## DIRECTIONS
Could you repeat, exactly as they stand, the lines between the one with "Model this scene" and the one with "COL = SC.collection", inclusive, minus the pictures?

## DATA PROVIDED

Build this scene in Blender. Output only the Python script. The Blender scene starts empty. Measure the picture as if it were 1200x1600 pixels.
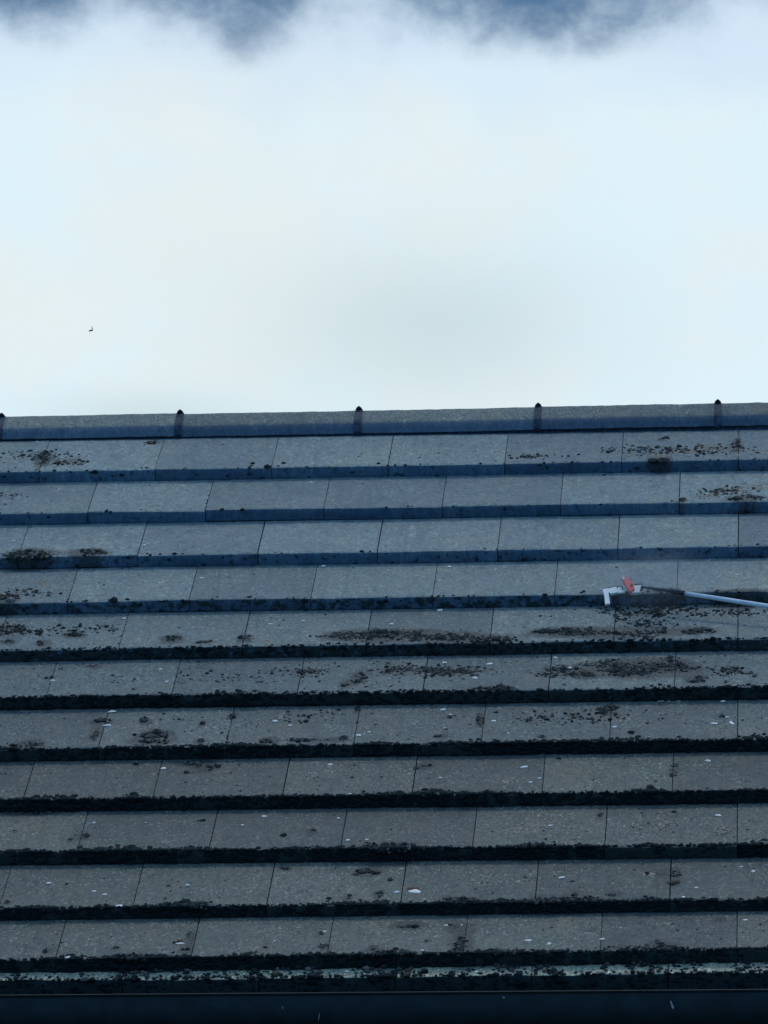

* * *

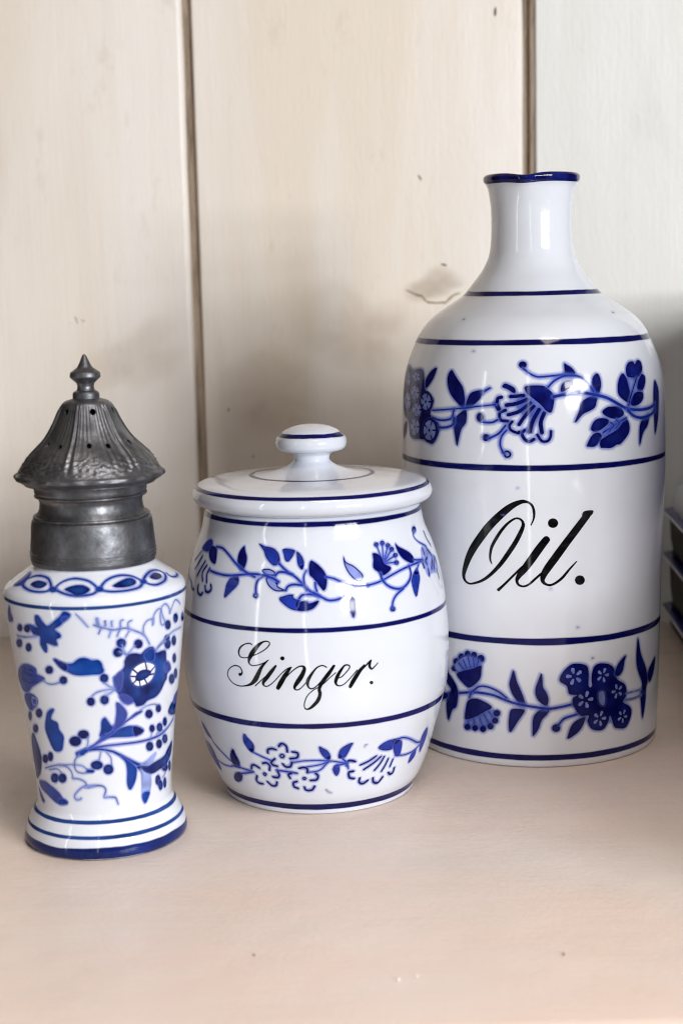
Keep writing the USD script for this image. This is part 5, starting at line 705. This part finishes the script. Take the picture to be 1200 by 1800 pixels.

---

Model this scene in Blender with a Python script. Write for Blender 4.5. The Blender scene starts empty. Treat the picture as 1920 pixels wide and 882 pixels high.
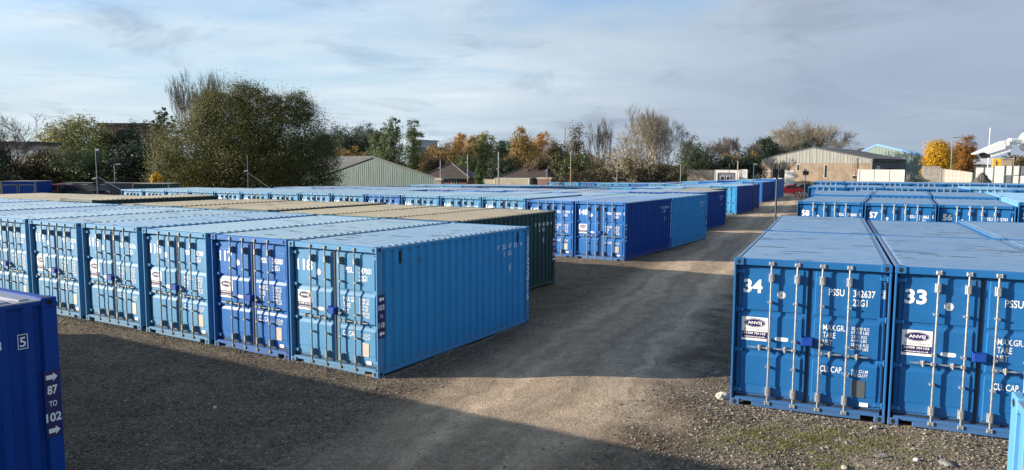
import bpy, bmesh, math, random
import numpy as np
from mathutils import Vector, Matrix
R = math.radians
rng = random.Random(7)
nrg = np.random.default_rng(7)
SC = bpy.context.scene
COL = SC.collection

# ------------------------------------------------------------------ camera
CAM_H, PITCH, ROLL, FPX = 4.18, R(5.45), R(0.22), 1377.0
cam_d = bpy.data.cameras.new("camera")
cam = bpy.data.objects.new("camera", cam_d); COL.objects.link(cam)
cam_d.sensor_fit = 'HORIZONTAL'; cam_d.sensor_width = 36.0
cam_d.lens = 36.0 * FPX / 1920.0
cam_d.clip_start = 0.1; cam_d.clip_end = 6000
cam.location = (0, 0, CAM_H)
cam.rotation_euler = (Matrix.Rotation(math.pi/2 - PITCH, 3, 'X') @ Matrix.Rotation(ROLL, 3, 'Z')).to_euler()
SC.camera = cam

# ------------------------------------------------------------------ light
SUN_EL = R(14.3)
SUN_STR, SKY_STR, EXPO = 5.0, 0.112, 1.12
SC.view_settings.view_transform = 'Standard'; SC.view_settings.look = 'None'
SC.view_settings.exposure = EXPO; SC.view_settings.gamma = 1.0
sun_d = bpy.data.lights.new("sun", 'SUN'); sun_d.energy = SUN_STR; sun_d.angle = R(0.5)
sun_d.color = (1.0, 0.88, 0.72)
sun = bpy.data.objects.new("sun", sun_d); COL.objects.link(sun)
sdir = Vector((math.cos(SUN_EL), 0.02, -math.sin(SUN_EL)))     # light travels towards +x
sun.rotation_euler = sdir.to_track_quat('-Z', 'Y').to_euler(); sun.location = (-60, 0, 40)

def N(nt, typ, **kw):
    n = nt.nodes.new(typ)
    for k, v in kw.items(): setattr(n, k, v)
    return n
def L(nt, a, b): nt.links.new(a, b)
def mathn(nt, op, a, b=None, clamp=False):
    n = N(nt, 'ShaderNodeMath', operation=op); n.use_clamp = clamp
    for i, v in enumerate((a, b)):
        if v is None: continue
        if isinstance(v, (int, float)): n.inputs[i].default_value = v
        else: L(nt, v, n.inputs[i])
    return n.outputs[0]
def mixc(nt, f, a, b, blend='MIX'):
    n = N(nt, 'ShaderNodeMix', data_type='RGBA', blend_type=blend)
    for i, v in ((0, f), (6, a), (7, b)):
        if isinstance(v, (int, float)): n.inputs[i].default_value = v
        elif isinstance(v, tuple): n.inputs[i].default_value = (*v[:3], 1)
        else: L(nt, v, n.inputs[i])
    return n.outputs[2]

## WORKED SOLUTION
Model this scene in Blender with a Python script. Write for Blender 4.5. The Blender scene starts empty. Treat the picture as 1920 pixels wide and 882 pixels high.
import bpy, bmesh, math, random
import numpy as np
from mathutils import Vector, Matrix
R = math.radians
rng = random.Random(7)
nrg = np.random.default_rng(7)
SC = bpy.context.scene
COL = SC.collection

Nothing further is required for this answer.